We found our way back to the Bruce Highway and went a little further north to the home of the Giant Gumboot at Tully. It's also the home another big sugar mill but fortunately for us, the mill was closed owing to the recent rain. Too much rain prevents the machine harvesters from working and with no billets to process, the mill simply closes. Not so fortunate for the mill workers who just about all casual employees, so no work, no pay packet. Tully claims the title as the wettest town in Australia, hence the town symbol of the giant gumboot. The golden gumboot in question lies in a park near the business centre of town and is 7.8m high ... the height is representative of how much rain Tully had in its biggest rain fall year of 1950. The adventurous may climb the gumboot via an internal circular staircase for an outstanding view of ... the mill and the business centre.

The grounds of the two parks we tried to access for lunch were sodden and muddy, further supporting their claims. We eventually avoided bogging the car and trailer and sludged our way to a picnic table. Had we not taken photos of the golden gumboot, all memories of Tully may well have faded faster than the five minutes it actually took. You know that saying "I spent a week there one day"? In Tully, a week takes ten minutes.

After lunch we struck out north, bitter at having to leave Tully so soon after arriving, eventually leaving the Bruce at East Silkwood and travelling on what had once been the Bruce Highway to Mena Creek and the former home of the Spanish dreamer, Jose Paronella.


Paronella Park
Paronella Park is an unusual tourist attraction, in that it lies off the beaten track, it features buildings that are in disrepair and 85% of its visitors are there by word of mouth. At the entrance and in their advertising the owners guarantee that visitors will be amazed at what they see and I have to admit, they were as good as their word. Rated the No1 tourist attraction in Qld by a recent RACQ survey, Paronella Park is like nothing else you will visit, based as it is on the amazing vision its original owner had for it.

Paronella came to Australia in 1913, after leaving a fiance in Spain on the promise he would return for her once he was established. He went first to Cloncurry in summer but soon realised he could not tolerate the heat so came east to Cairns, where he worked as a cane cutter and threw all he could into buying other farms on the cheap and improving them for resale or lease. Then with enough capital, he bought a section of rainforest from the Australia government, whose crowning feature was a waterfall. Paronella had a vision for a property with a series of castles and entertainment areas for visitors. At this point, he returned to Catalonia for his bride, Matilda but as he had maintained no contact with her in thirteen years, he was disappointed to be informed she had married another.

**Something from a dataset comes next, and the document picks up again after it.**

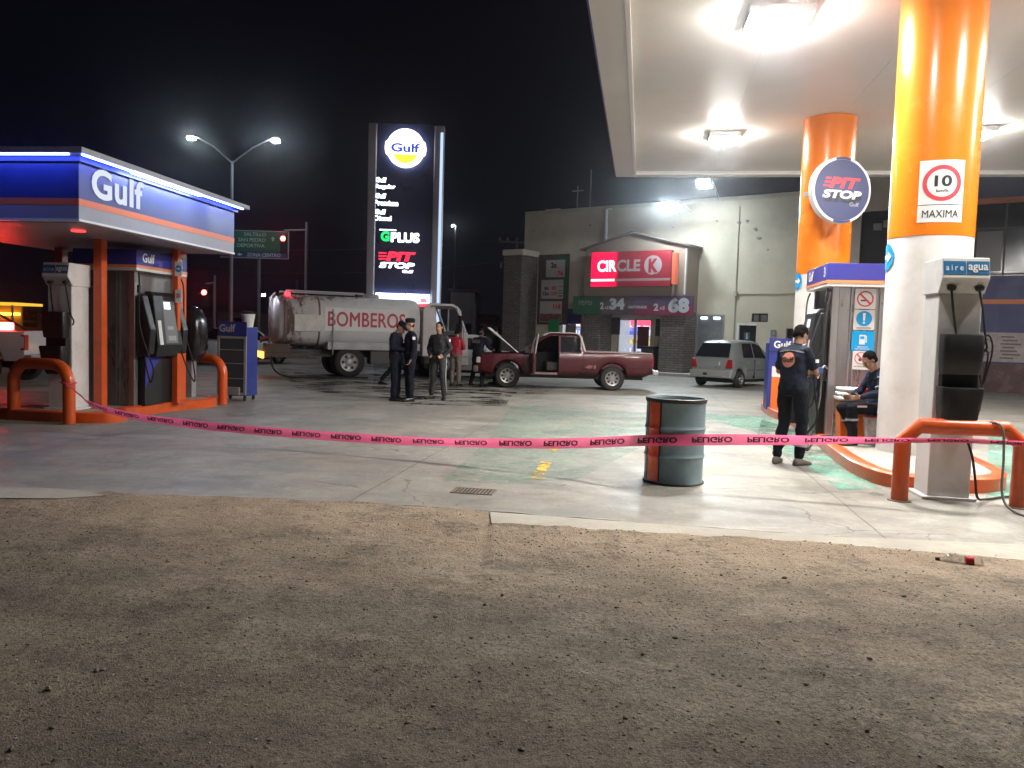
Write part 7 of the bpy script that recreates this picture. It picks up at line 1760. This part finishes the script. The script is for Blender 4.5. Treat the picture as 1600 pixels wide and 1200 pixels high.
m = MB(); m.lathe([(.125,0),(.145,.34),(.152,.345),(.152,.37),(.10,.375)], n=32); m.build('pail', mat('pail_worn', (.42,.40,.39), .5, var=.3, vs=8, dirt=.6, dcol=(.12,.13,.16), ds=6), bk, smooth=40)
m = MB(); m.lathe([(.156,.372),(.156,.40),(.10,.405),(.0,.405)], n=32); m.build('lid', mat('lid_red', (.30,.05,.05), .5), bk, smooth=40)

# ---- the group by the tanker
LG = dict(look=(0,-1,-.05))
def at(px, py): q = G(px, py); return (q.x, q.y, 0)
def patch(body, J, hp, M3):
    m = MB(); a = J['sl'].lerp(J['el'], .25); m.box(a.x+.060,a.x+.072,a.y-.03,a.y+.03,a.z-.03,a.z+.03); m.build('sleeve_patch', TXT_W, body)
    m = MB(); X = VEC((1,0,0)); band_ring(m, J['pelvis']+VEC((0,0,.07)), VEC((0,0,1)), X, .182, .138, .045); m.build('belt', SHOE_K, body, smooth=True)
    m = MB(); m.box(-.215,-.165,-.06,.05,.80,.98); m.build('holster', SHOE_K, body, bevel=.01)
ARM_F = dict(el=(.25,-.02,1.14), er=(-.25,-.02,1.14), wl=(.08,-.24,1.12), wr=(-.06,-.24,1.10), hl=(.0,-.27,1.12), hr=(.02,-.28,1.10))
person('person in dark uniform, leftmost of the group, head bent over folded hands', at(617,626), R(75), dict(ARM_F, head=(0,-.10,1.56), look=(0,-.8,-.6), up=(0,-.4,1)), U_DARK, U_DARK, SHOE_K, None, U_DARK, sleeve='long', extra=patch)
person('person in cap and dark uniform with white shoulder patch facing left', at(640,627), R(-70), dict(el=(.24,.02,1.13), er=(-.25,-.05,1.15), wr=(-.10,-.26,1.18), hr=(-.05,-.32,1.20)), U_DARK, U_DARK, SHOE_K, None, U_DARK, scale=1.02, extra=patch)
def stripes(body, J, hp, M3):
    patch(body, J, hp, M3); m = MB()
    for a, s in (('l',1),('r',-1)): m.tube([J['p'+a]+VEC((s*.108,-.02,0)), J['k'+a]+VEC((s*.080,-.025,0)), J['a'+a]+VEC((s*.066,-.02,.06))], .012, 6)
    m.build('trouser_stripe', mat('stripe_pale', (.42,.42,.42), .5), body, smooth=True)
person('person with bare head facing the camera, pale stripe down dark trousers', at(684,624), R(-22), dict(head=(.0,-.02,1.61), kl=(.14,-.05,.50), al=(.17,-.02,.09), kr=(-.12,-.0,.50), ar=(-.18,.04,.09), tl=(.22,-.17,.03), tr=(-.24,-.11,.03), el=(.27,.04,1.15), er=(-.27,.04,1.15), wl=(.17,-.10,.98), wr=(-.17,-.10,.98), hl=(.12,-.15,.96), hr=(-.12,-.15,.96)), mat('uniform_black', (.017,.018,.022), .75), mat('trousers_greyish', (.035,.035,.038), .75), SHOE_K, HAIR, None, scale=.99, extra=stripes)
person('person in red jacket and khaki trousers with their back turned', at(711,603), R(160), dict(head=(.0,-.09,1.57), neck=(0,-.05,1.45), look=(0,-.8,-.5), up=(0,-.4,1), **{k: ARM_F[k] for k in ('el','er','wl','wr','hl','hr')}), mat('jacket_red', (.32,.012,.03), .7, var=.1), mat('khaki', (.15,.125,.10), .8, var=.1), SHOE_K, HAIR, None, scale=.94)
def vest(body, J, hp, M3):
    m = MB(); m.box(-.13,.13,.135,.142,1.24,1.34); m.build('back_patch', mat('back_patch', (.10,.12,.07), .5), body)
person('person in dark cap leaning over the raised hood, patch on back', at(746,603), R(150), dict(head=(.0,-.16,1.50), neck=(0,-.10,1.40), chest=(0,-.04,1.26), sl=(.18,-.06,1.34), sr=(-.18,-.06,1.34), look=(0,-.8,-.55), up=(0,-.5,1), el=(.27,-.20,1.10), er=(-.27,-.20,1.10), wl=(.2,-.42,1.05), wr=(-.2,-.42,1.05), hl=(.18,-.50,1.04), hr=(-.18,-.50,1.04), kl=(.14,-.02,.5), al=(.20,.05,.09), kr=(-.14,.0,.5), ar=(-.2,.08,.09), tl=(.22,-.11,.03), tr=(-.22,-.08,.03)), U_DARK, U_DARK, SHOE_K, None, U_DARK, scale=.98, extra=vest)
person('person in dark clothes beside the open hood of the maroon pickup', (A(776,560,24.1).x,24.1,0), R(-110), dict(ARM_F, head=(0,-.10,1.58), look=(0,-.8,-.5), up=(0,-.4,1)), U_DARK, U_DARK, SHOE_K, HAIR, None, scale=1.0)
person('person half hidden behind the leftmost pair, striding with one leg back', (A(600,597,22.0).x+.35,22.0,0), R(80), dict(kl=(.10,-.22,.52), al=(.11,-.30,.10), tl=(.12,-.46,.03), kr=(-.10,.10,.50), ar=(-.11,.42,.16), tr=(-.12,.30,.05), head=(0,-.12,1.56), look=(0,-.8,-.5), up=(0,-.4,1)), U_DARK, U_DARK, SHOE_K, HAIR, None, scale=.98)
# ================================================================= THIN MIST ADDED FOR LAMP GLOW
m = MB(); m.box(-62,62,-4,100,-1.2,14.5); hz = m.build('glow_haze', None); hz['kind'] = 'stuff'
hm = bpy.data.materials.new('glow_haze_air'); hm.use_nodes = True; n = hm.node_tree.nodes; n.clear()
v = n.new('ShaderNodeVolumePrincipled'); v.inputs['Color'].default_value = (.9,.93,1,1); v.inputs['Density'].default_value = GLOW_HAZE; v.inputs['Anisotropy'].default_value = .95
ou = n.new('ShaderNodeOutputMaterial'); hm.node_tree.links.new(v.outputs[0], ou.inputs['Volume']); hz.data.materials.append(hm)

Not to be outdone, the family soon agreed he should marry a younger daughter, so he and Margarette returned as husband and wife to Mena Creek.

In the following six years, Jose and a local builder constructed a grand ballroom, a cafe which led down to the water's edge below the huge waterfall and a series of stairways and walking paths through the dense rainforest. He eventually got around to constructing a cottage for his wife!

His greatest achievement was using the waterfall to create hydroelectricity in the late 1930's, which gave the facility electric light well before the rest of the area. This eccentric man's dream has come true, but only in the relics of his passionate pursuit of his dreams. Floods, fire and cyclones have reduced the buildings and even many of the walkways to unusable status but there is something about the guy which fascinates you. To this day, the facility generates its own electricity with much of Paronella's infrastructure intact. A caravan park run by Paronella Park offers a free night's accommodation to all visitors who go through the park and the information from the the guided tour was incredibly interesting.
TODAY'S PHOTOS

Sue and I would certainly add our mouths to the words.